Prem (Ranbir Kapoor) is a well meaning no-hoper, scourge of the rather picturesque town he lives in and thorn in his father's life, who hopes the boy will make something of himself one day. One fine day, Jenny (Katrina Kaif) walks into his life and our hero is smitten. What follows is a cute-ish love story and some funny comic set pieces. But Jenny is in love with Rahul (Upen Patel), who's father doesn't want the Hindu Rahul to get anywhere close to Christian Jenny due to political compulsions. But our hero, much like Ajay Devgan's brooding Vanraj from 'Hum Dil De Chuke Sanam', gallantly decides to sacrifice his own feelings to make sure Jenny and Rahul can be together, with Jenny finally coming around to Prem's affections in the end.

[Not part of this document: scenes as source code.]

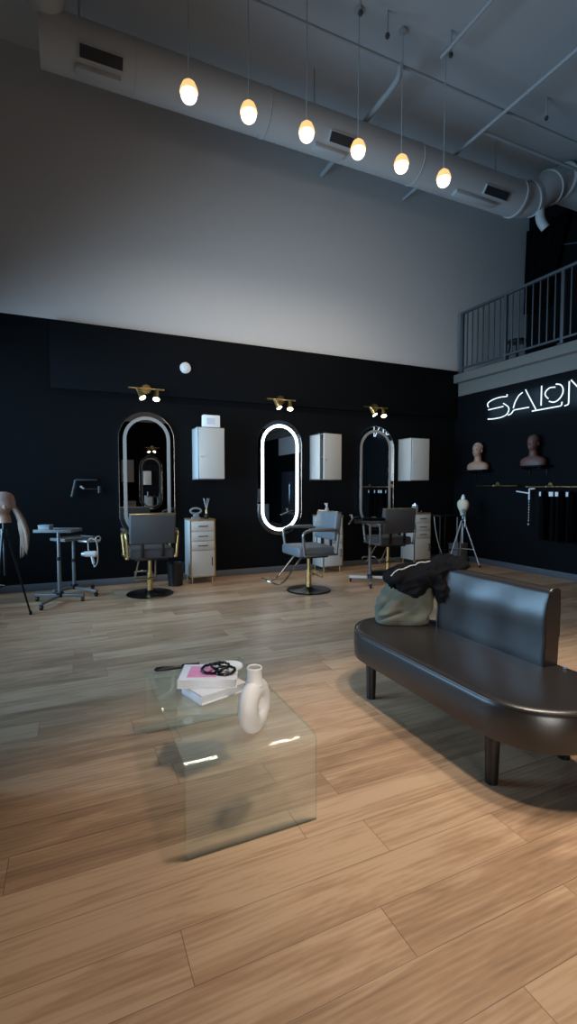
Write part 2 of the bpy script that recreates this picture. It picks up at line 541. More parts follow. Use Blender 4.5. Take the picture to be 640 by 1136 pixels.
def pipe(name, pts, r, label, m_=pipe_paint):
    m = MB(); m.tube(pts, r, seg=12)
    return tag(m.build(name, m_), label, 'pipe')
pipe('ceiling_pipe', [(XL, 4.98, 6.42), (XR, 4.98, 6.42), (7.4, 4.98, 6.42)], 0.02, 'thin pipe crossing the ceiling just above the row of pendant lamps')
pipe('ceiling_pipe', [(5.4, 5.32, 6.37), (8.41, 5.32, 6.37)], 0.022, 'short thin ceiling pipe over the loft end of the duct')
pipe('ceiling_pipe', [(5.345, YB, 6.30), (5.345, YR, 6.30)], 0.024, 'long straight ceiling pipe passing over the duct to the white wall')
pipe('ceiling_pipe', [(4.08, 4.66, 6.38), (4.08, YR, 6.30)], 0.02, 'thin pipe running overhead between the last pendants towards the camera')
pipe('ceiling_pipe', rpath([(3.74, 4.98, 6.44), (3.745, 5.0, 6.31), (3.76, 5.2, 6.30), (3.76, YB, 6.30)], 0.08), 0.036, 'thick bent pipe dropping from the ceiling line towards the duct')
sh = None
for (x, y), lab in zip(((2.98, 4.68), (3.405, 4.78), (4.235, 4.67), (6.155, 4.88)),
                       ('sprinkler head above the third pendant lamp', 'sprinkler head by the top of the bent pipe', 'sprinkler head at the end of the overhead pipe', 'sprinkler head near the loft end of the ceiling')):
    if sh is None:
        sh = thing('sprinkler_head', 'small dark ceiling ' + lab, 'sprinkler', (x, y, ZC), group='sprinkler heads')
        m = MB(); m.cyl((0, 0, 0), (0, 0, -0.26), 0.010); m.build('stem', pipe_paint, sh)
        m = MB(); m.lathe([(0.001, -0.25), (0.022, -0.255), (0.028, -0.28), (0.02, -0.30), (0.001, -0.305)], seg=20); m.build('deflector', dark_fixture, sh)
    else:
        dup(sh, (x, y, ZC), label='small dark ceiling ' + lab)

# pendants ------------------------------------------------------------
def spot_light(name, loc, power, col, size, blend, rad, parent=None, rot=(0, 0, 0)):
    l = bpy.data.lights.new(name, 'SPOT')
    l.energy = power; l.color = col; l.spot_size = R(size); l.spot_blend = blend; l.shadow_soft_size = rad
    o = bpy.data.objects.new(name, l); COL.objects.link(o)
    o.location = loc; o.rotation_euler = rot
    return o
WARM = (1.0, 0.88, 0.74)
pend = None
PX = [1.15, 1.77, 2.44, 3.10, 3.71, 4.36]
names = ['first from the left', 'second from the left', 'third from the left', 'fourth, beside the middle duct grille', 'fifth, second from the loft', 'last, nearest the loft']
def build_pendant(lab, loc):
    p = thing('pendant_lamp', lab, 'lamp', loc, group='pendant lamps')
    top = ZC - loc[2]
    m = MB(); m.cyl((0, 0, 0.13), (0, 0, top - 0.02), 0.006, seg=8); m.build('cord', pipe_paint, p)
    m = MB(); m.lathe([(0.001, top - 0.03), (0.05, top - 0.028), (0.055, top)], seg=20); m.build('canopy', pipe_paint, p)
    m = MB(); m.lathe([(0.001, 0.135), (0.03, 0.133), (0.062, 0.105), (0.084, 0.055), (0.089, 0.02), (0.085, 0.02), (0.07, 0.075), (0.001, 0.115)], seg=28); m.build('shade', amber, p)
    m = MB(); m.ell((0, 0, 0), (0.08, 0.08, 0.078), 24, 16); m.build('bulb', bulb_m, p)
    return p
YP, ZP = 4.90, 5.19
for x, nm in zip(PX, names):
    lab = 'glowing pendant lamp on a thin cord, ' + nm
    if pend is None: pend = build_pendant(lab, (x, YP, ZP))
    else: dup(pend, (x, YP, ZP), label=lab)
    spot_light('pendant_beam', (x, YP, ZP - 0.085), 42, (1.0, 0.82, 0.62), 112, 1.0, 0.05, rot=(R(25), 0, 0))
# the second row of the same lamps hangs over the waiting area, above the frame
for k, x in enumerate((1.3, 2.35, 3.4)):
    dup(pend, (x, 1.35, 4.6), label=('near pendant lamp overhead, above the space between table and bench', 'near pendant lamp overhead, above the near end of the bench', 'near pendant lamp overhead, to the right of the bench')[k])
    spot_light('pendant_beam', (x, 1.35, 4.51), 350, WARM, 54, 0.6, 0.2)

# ------------------------------------------------------------------ stations on the back wall
def pill(w, z0, z1, n=24):
    r = w / 2
    pts = []
    for k in range(n + 1):
        a = PI * k / n
        pts.append((r * math.cos(a), z1 - r + r * math.sin(a)))
    for k in range(n + 1):
        a = PI + PI * k / n
        pts.append((r * math.cos(a), z0 + r + r * math.sin(a)))
    return pts

def make_mirror(label, loc, lit, rz=0):
    t = thing('pill_mirror', label, 'mirror', loc, rz)
    W, H = 0.75, 1.78
    o = pill(W, 0, H)
    m = MB(); m.loft([[(x, -0.045, z) for x, z in pill(W, 0, H)], [(x, -0.005, z) for x, z in pill(W, 0, H)]]); m.build('glass', mirror_m, t, angle=30)
    i0, i1 = pill(W - 0.115, 0.0575, H - 0.0575), pill(W - 0.205, 0.1025, H - 0.1025)
    m = MB(); m.loft([[(x, -0.048, z) for x, z in i0], [(x, -0.048, z) for x, z in i1], [(x, -0.0452, z) for x, z in i1], [(x, -0.0452, z) for x, z in i0]], loop=True)
    m.build('light_band', led_on if lit else frost, t)
    m = MB(); e0, e1 = pill(W + 0.012, -0.006, H + 0.006), pill(W - 0.006, 0.003, H - 0.003)
    m.loft([[(x, -0.047, z) for x, z in e1], [(x, -0.047, z) for x, z in e0], [(x, -0.001, z) for x, z in e0], [(x, -0.001, z) for x, z in e1]], loop=True)
    m.build('rim', chrome, t)
    return t
MX = (0.995, 3.01, 4.80)
make_mirror('unlit tall pill-shaped mirror on the black wall behind the left chair', (MX[0], YB, 0.60), False)
make_mirror('tall pill-shaped mirror with a glowing white light band', (MX[1], YB, 0.60), True)
make_mirror('unlit tall pill-shaped mirror nearest the neon sign wall', (MX[2], YB, 0.60), False)

def make_spot(label, loc):
    t = thing('wall_spotlight', label, 'lamp', loc, group='brass spotlights above the mirrors')
    M = Matrix.Rotation(PI / 2, 4, 'X')
    m = MB(); m.lathe([(0.001, 0), (0.07, 0), (0.07, 0.015), (0.06, 0.03), (0.001, 0.032)], seg=28, M=M); m.build('wall_plate', gold, t)
    m = MB(); m.cyl((-0.24, -0.05, 0), (0.24, -0.05, 0), 0.012, seg=12); m.cyl((0, -0.03, 0), (0, -0.05, 0), 0.015); m.build('bar', gold, t)
    for x, dx in ((-0.12, 0.05), (0.14, -0.02)):
        a = Vector((x, -0.06, -0.01)); d = Vector((dx, -0.05, -0.11)).normalized()
        m = MB(); m.cyl(a, a + d * 0.03, 0.022, 0.026); m.cyl(a + d * 0.03, a + d * 0.15, 0.026, 0.047, seg=24)
        h = m.build('lamp_head', gold, t)
        m = MB(); m.cyl(a + d * 0.148, a + d * 0.156, 0.043, seg=24); m.build('lens', spot_on, h)
    return t
sx = (0.99, 3.0, 4.74)
s0 = make_spot('brass two-headed spotlight above the left unlit mirror', (sx[0], YB - 0.07, 2.69))
dup(s0, (sx[1], YB - 0.07, 2.69), label='brass two-headed spotlight above the glowing mirror')
dup(s0, (sx[2], YB - 0.07, 2.69), label='brass two-headed spotlight above the mirror nearest the neon sign')
for x in sx:
    for dx in (-0.09, 0.12):
        spot_light('spot_beam', (x + dx, YB - 0.2, 2.52), 4, (1, 0.82, 0.55), 70, 0.6, 0.02, rot=(R(-8), 0, 0))

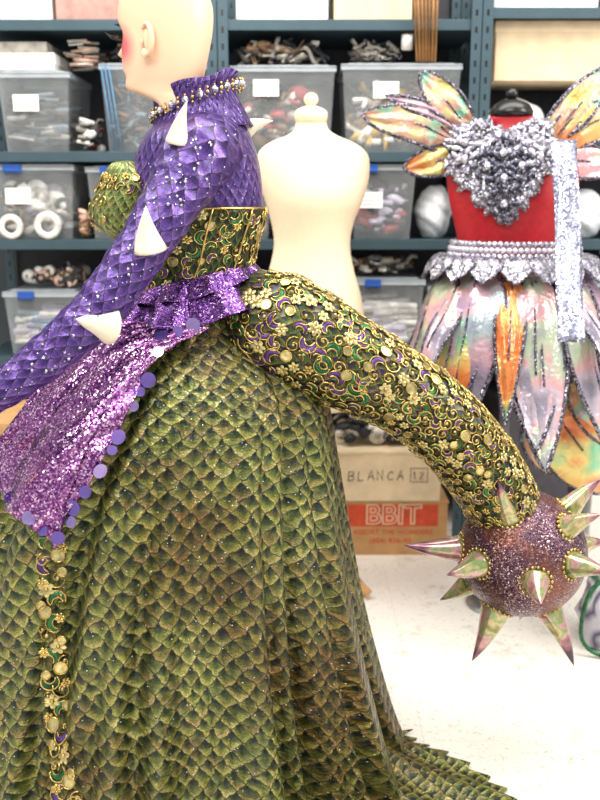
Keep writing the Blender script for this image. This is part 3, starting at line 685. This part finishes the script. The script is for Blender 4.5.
for sgn in (1,-1):
    b=MB(); ec_=hc+fw*(-.006)+lf*sgn*.074+np.array([0,0,hz+.092]); pts=[]
    for t_ in np.linspace(-.25,1.25,22):
        a=math.pi*t_; pts.append(ec_+fw*(-.015*math.sin(a)-.002)+np.array([0,0,.029*math.cos(a)])+lf*sgn*(.006+.006*math.sin(a)))
    b.add(tube(pts,[.0025+.0035*math.sin(math.pi*i/21) for i in range(22)],8))
    b.add(ellip(ec_-fw*.003+lf*sgn*.001,(.010,.006,.022),12,8)); b.add(ellip(ec_+fw*.004+np.array([0,0,-.026])+lf*sgn*.004,(.008,.005,.010),10,6)); b.add(ellip(ec_+fw*.010+np.array([0,0,-.004])+lf*sgn*.004,(.004,.004,.007),8,6))
    b.obj('ear',M_skin,em)
    b=MB(); ey=hc+fw*.084+lf*sgn*.038+np.array([0,0,hz+.108])
    for k in range(15):
        q=(k-7)/7; a0=ey+lf*sgn*q*.018-fw*(.004*q*q+.010*max(0,q)); b.add(tube([a0,a0+fw*.012+lf*sgn*(q*.006+.004)+np.array([0,0,-.003]),a0+fw*.022+lf*sgn*(q*.010+.008)+np.array([0,0,.004])],[.002,.0016,.0006],5))
    b.obj('eyelashes',M_black,em,label='black false eyelashes')
    b=MB(); br=[hc+fw*(.091-.006*abs(q)-.01*max(0,q))+lf*sgn*(.034+.020*q)+np.array([0,0,hz+.134-.006*q*q]) for q in np.linspace(-1,1,9)]
    b.add(tube(br,[.001,.002,.0025,.0025,.0025,.002,.002,.0015,.001],6)); b.obj('eyebrow',M_ink,em)
def loft_from(rws,n=64,off=0):
    vs=[];uv=[];L=0;pr=None
    for k,r in enumerate(rws):
        if pr is not None: L+=math.hypot(r[2]-pr[2],(r[3]-pr[3])*.8)
        pr=r
        for j in range(n+1):
            a=math.pi/2+2*math.pi*j/n
            vs.append((r[0]+(r[3]+off)*math.cos(a),r[1]+(r[4]+off)*math.sin(a),r[2])); uv.append((a*.17,-L))
    return vs,[tuple(reversed(q)) for q in gridf(len(rws),n+1)],uv
b=MB(); b.add(loft_from(trs[0:34])); b.obj('bodice',M_purp,em,label='fitted purple scale-patterned bodice')
def pxring(ul,vl,ur,vr,ry,n=96,wav=0,ph=0,fq=9):
    a,c=P(ul,vl,Y0),P(ur,vr,Y0); m=(a+c)/2; hx=(c.x-a.x)/2; hzz=(c.z-a.z)/2; o=[]
    for j in range(n+1):
        t_=math.pi/2+2*math.pi*j/n; bk=.35+.65*max(0,math.cos(t_)); w=1+wav*bk*(math.sin(fq*t_+ph+1.5*math.sin(2*t_))+.4*math.sin(2.3*fq*t_))
        o.append((m.x+hx*w*math.cos(t_),Y0+ry*w*math.sin(t_),m.z+hzz*math.cos(t_)+bk*.006*math.sin(5*t_+ph)*min(1,wav*30)))
    return o
b=MB(); cr=[pxring(150,138,253,126,.108),pxring(153,129,247,116,.086,wav=.01),pxring(155,121,241,106,.073,wav=.015,ph=.6),pxring(155,114,236,97,.067,wav=.015,ph=1.6),pxring(155,107,232,89,.063,wav=.04,ph=2.5),pxring(154,100,230,81,.061,wav=.02,ph=3.2),pxring(152,94,236,71,.066,wav=.075,ph=4.4)]
vs=[p for q in cr for p in q]; uv=[(.17*j/15,-.022*i) for i in range(7) for j in range(97)]
b.add((vs,[tuple(reversed(q)) for q in gridf(7,97)],uv)); b.obj('collar',M_purp,em,label='high gathered purple collar',solid=.003)
b=MB()
for i,q in enumerate(pxring(151,118,243,84,.077,40)[:-1]):
    if i%2: b.add(ellip(q,(.0078,.0078,.0078),8,5),0)
    else:
        b.add(ellip(q,(.0045,.0045,.0045),7,4),1)
    b.add(ellip(Vector(q)+Vector((0,0,.009)),(.0028,)*3,6,4),1); b.add(ellip(Vector(q)+Vector((0,0,-.009)),(.0028,)*3,6,4),1)
b.obj('necklace',[M_crys,M_gold],em,label='slanting gold and crystal bead trim on collar')
sl=spl([(*P(212,150,1.90),.075),(*P(196,158,1.81),.074),(*P(178,190,1.765),.060),(*P(150,236,1.72),.051),(*P(118,282,1.69),.047),(*P(88,320,1.67),.046),(*P(45,358,1.65),.042),(*P(5,388,1.63),.036),(*P(-36,414,1.62),.031)],110)
b=MB(); v,f,uv=tube(sl[:,:3],sl[:,3]*np.array([1+.022*math.sin(i*.55)+.02*math.sin(i*1.25+1) for i in range(110)]),40); b.add((v,f,uv)); bvA=bvh_of(b); b.obj('sleeve',M_purp,em,label='tight purple scale sleeve')
sl2=spl([(*P(212,150,2.0),.07),(*P(205,158,2.1),.07),(*P(182,192,2.15),.054),(*P(162,232,2.17),.045),(*P(142,264,2.17),.038),(*P(124,286,2.14),.034),(*P(106,308,2.10),.029)],40)
b=MB(); b.add(tube(sl2[:,:3],sl2[:,3],28)); b.obj('sleeve',M_purp,em,label='tight purple scale sleeve')
b=MB()
for k in range(46):
    i=random.randrange(6,95); q,nn=cast(bvA,*[(lambda p:(300+900*(p[0]/( (p[1]*cp-(p[2]-CZ)*sp) )),400-900*((p[1]*sp+(p[2]-CZ)*cp)/(p[1]*cp-(p[2]-CZ)*sp))))(sl[i][:3]+np.array([U(-.03,.03),0,U(-.03,.03)]))][0],1.7,.001)
    b.add(ellip(q,(.0032,.0026,.0032),6,4))
b.obj('sleeve_gems',M_crys,em,label='small crystal gems scattered on sleeve')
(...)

So you get it. Nothing original in there. It was always going to be about the treatment. And Santoshi appears a bit out of water and fails to create anything more than old wine in a, well sadly, old bottle. You are rarely interested in Prem's life and Jenny's many sufferings appear trivial and contrived, much like the copious amounts of glycerine-tears she sheds. Neither is mood for this intended comedy particularly even, oscillating between comic book caper and serious love story. The bright spot in the piece seems to be the music, Pritam's light and peppy score assuring repeat value.
The film's lead pair carry on as best they can, with Kapoor earnestly trying to make something of his bumbling nice-guy character and Kaif, well, just being herself again, anglicized, wooden and incapable of more than 3 expressions. The rest of the cast are insignificant and mere caricatures, with the exception of Prem's parents Darshan Jariwala and Smita Jaykar, who do well in the scope they get. And as for Upen Patel, he really should have given up 'acting' and returned to England a long time ago.
In the end, a forgettable film, but for a few genuinely funny gags. See it if you must.